--- Work to do ---
Reproduce all of the material exactly as shown.

[Scenes as source code]
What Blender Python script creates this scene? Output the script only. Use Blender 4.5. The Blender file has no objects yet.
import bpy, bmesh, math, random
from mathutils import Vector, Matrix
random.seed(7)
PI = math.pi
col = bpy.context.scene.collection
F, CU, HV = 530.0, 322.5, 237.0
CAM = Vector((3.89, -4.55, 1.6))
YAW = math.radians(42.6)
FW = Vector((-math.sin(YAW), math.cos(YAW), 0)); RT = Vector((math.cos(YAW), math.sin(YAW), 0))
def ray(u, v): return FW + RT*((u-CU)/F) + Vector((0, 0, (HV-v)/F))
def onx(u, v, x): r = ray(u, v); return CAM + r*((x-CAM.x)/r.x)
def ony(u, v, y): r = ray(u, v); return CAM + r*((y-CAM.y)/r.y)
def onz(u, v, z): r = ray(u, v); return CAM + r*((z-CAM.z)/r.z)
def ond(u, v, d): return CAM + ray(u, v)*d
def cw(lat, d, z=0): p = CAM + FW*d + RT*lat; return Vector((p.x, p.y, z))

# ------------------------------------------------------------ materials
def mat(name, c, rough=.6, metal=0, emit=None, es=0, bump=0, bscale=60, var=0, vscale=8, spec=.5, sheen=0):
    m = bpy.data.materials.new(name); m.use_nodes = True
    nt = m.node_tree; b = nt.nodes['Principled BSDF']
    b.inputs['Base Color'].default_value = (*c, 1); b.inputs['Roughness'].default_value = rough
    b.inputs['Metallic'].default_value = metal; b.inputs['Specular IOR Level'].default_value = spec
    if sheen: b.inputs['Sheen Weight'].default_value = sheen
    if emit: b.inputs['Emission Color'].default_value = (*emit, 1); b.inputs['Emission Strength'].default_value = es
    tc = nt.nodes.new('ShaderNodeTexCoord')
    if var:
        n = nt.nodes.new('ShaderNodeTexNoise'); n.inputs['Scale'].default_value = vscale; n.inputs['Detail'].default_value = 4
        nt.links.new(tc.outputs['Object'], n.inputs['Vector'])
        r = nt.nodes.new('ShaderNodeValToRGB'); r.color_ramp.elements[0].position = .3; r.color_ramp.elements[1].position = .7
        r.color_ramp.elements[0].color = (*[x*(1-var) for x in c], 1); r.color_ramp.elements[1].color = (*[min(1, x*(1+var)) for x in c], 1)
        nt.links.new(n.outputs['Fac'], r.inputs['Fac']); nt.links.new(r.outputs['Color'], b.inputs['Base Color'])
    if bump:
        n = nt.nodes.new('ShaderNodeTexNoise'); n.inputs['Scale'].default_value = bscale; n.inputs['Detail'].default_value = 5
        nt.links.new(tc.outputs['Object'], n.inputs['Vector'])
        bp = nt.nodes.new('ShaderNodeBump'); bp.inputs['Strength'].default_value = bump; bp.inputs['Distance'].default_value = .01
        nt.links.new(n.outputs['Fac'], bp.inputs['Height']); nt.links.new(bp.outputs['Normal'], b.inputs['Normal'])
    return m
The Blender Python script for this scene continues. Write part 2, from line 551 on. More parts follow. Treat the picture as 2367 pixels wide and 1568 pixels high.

--- Correct answer ---
What Blender Python script creates this scene? Output the script only. Use Blender 4.5. The Blender file has no objects yet.
import bpy, bmesh, math, random
from mathutils import Vector, Matrix
random.seed(7)
PI = math.pi
col = bpy.context.scene.collection
F, CU, HV = 530.0, 322.5, 237.0
CAM = Vector((3.89, -4.55, 1.6))
YAW = math.radians(42.6)
FW = Vector((-math.sin(YAW), math.cos(YAW), 0)); RT = Vector((math.cos(YAW), math.sin(YAW), 0))
def ray(u, v): return FW + RT*((u-CU)/F) + Vector((0, 0, (HV-v)/F))
def onx(u, v, x): r = ray(u, v); return CAM + r*((x-CAM.x)/r.x)
def ony(u, v, y): r = ray(u, v); return CAM + r*((y-CAM.y)/r.y)
def onz(u, v, z): r = ray(u, v); return CAM + r*((z-CAM.z)/r.z)
def ond(u, v, d): return CAM + ray(u, v)*d
def cw(lat, d, z=0): p = CAM + FW*d + RT*lat; return Vector((p.x, p.y, z))

# ------------------------------------------------------------ materials
def mat(name, c, rough=.6, metal=0, emit=None, es=0, bump=0, bscale=60, var=0, vscale=8, spec=.5, sheen=0):
    m = bpy.data.materials.new(name); m.use_nodes = True
    nt = m.node_tree; b = nt.nodes['Principled BSDF']
    b.inputs['Base Color'].default_value = (*c, 1); b.inputs['Roughness'].default_value = rough
    b.inputs['Metallic'].default_value = metal; b.inputs['Specular IOR Level'].default_value = spec
    if sheen: b.inputs['Sheen Weight'].default_value = sheen
    if emit: b.inputs['Emission Color'].default_value = (*emit, 1); b.inputs['Emission Strength'].default_value = es
    tc = nt.nodes.new('ShaderNodeTexCoord')
    if var:
        n = nt.nodes.new('ShaderNodeTexNoise'); n.inputs['Scale'].default_value = vscale; n.inputs['Detail'].default_value = 4
        nt.links.new(tc.outputs['Object'], n.inputs['Vector'])
        r = nt.nodes.new('ShaderNodeValToRGB'); r.color_ramp.elements[0].position = .3; r.color_ramp.elements[1].position = .7
        r.color_ramp.elements[0].color = (*[x*(1-var) for x in c], 1); r.color_ramp.elements[1].color = (*[min(1, x*(1+var)) for x in c], 1)
        nt.links.new(n.outputs['Fac'], r.inputs['Fac']); nt.links.new(r.outputs['Color'], b.inputs['Base Color'])
    if bump:
        n = nt.nodes.new('ShaderNodeTexNoise'); n.inputs['Scale'].default_value = bscale; n.inputs['Detail'].default_value = 5
        nt.links.new(tc.outputs['Object'], n.inputs['Vector'])
        bp = nt.nodes.new('ShaderNodeBump'); bp.inputs['Strength'].default_value = bump; bp.inputs['Distance'].default_value = .01
        nt.links.new(n.outputs['Fac'], bp.inputs['Height']); nt.links.new(bp.outputs['Normal'], b.inputs['Normal'])
    return m
The Blender Python script for this scene continues. Write part 2, from line 551 on. More parts follow. Treat the picture as 2367 pixels wide and 1568 pixels high.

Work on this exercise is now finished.